Volkl Mantras (170 cm):  These are mine and they're 4 years old, but in good shape.  Was back on them day 3 post storm so the snow was a little tougher.  (I skied them the powder day and had a blast).  Anyway, the Volkls are the most stiff and demanding of the bunch.  You really need to learn exactly what turn shape and stance they like.  Then of course they can really rip in these conditions.  Turn initiation in crud was more difficult compared to the above skis, and tight spaces and bumps take more strength and concentration.  Yet the speed limit is higher, and the ski is more stable than the MX88 and 94.  The Mantras are awesome on soft corduroy at high speed, and the best of the bunch on hardpack/ice.  They are unskiable at slower speeds, they just won't turn!  You need to be moving fast and get them up on edge to enjoy them.  Perhaps I need to weigh more too. As good as they are on grromers, they're nowhere near the Supersonics though.

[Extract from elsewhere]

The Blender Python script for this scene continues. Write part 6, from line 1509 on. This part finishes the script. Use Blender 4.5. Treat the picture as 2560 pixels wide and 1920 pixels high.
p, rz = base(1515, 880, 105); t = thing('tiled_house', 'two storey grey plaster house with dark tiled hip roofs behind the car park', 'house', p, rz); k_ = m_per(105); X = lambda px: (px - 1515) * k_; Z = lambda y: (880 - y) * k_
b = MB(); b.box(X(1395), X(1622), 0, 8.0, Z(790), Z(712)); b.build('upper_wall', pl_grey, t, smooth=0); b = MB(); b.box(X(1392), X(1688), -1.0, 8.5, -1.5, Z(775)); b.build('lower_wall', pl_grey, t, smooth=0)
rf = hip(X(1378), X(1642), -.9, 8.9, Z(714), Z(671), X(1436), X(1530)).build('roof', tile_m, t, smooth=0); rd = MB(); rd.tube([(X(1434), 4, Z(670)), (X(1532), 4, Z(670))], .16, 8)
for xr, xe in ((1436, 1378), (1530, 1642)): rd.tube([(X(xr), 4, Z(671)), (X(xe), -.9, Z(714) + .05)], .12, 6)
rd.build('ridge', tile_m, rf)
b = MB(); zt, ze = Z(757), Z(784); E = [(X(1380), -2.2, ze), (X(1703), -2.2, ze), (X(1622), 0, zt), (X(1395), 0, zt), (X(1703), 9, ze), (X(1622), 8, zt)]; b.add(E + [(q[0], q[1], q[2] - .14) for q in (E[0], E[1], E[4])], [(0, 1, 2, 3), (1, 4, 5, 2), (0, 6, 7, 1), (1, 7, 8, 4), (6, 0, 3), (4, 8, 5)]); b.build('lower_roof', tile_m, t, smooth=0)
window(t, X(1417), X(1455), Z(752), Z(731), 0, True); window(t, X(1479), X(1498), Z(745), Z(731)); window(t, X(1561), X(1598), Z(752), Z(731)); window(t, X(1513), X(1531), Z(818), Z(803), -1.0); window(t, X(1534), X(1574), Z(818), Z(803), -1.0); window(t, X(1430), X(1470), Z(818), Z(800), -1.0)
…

Overall I'd rate them 3rd for this type of skiing.  They're super fast and stable and have decent float, but simply not as quick or fun as the 94s or MX88's in most demanding Utah conditions.


Final Thoughts

1.  I'm seriously considering buying the Sultan 94s as my Western ski, and wonder if the 172 would be slightly more stable and less prone to crossed tips (which was rare anyhow).  Loved the MX88 but not sure it's worth the extra $.  Was also thinking about the Kendo for this application, but haven't demoed them yet.  I hope to try them next week @ Killington, but in Eastern conditions it may be hard to compare. 


2.  A good tune goes a long way.  My Mantras really sucked until the Peruvian tuners corrected the mistakes my local shop made (won't name names).


3.  Finally:  I've never tried fatter skis, but can't see why I'd need to go any fatter than these.  In powder it seems to me any ski will work. Getting in the snow and sucking up faceshots: priceless.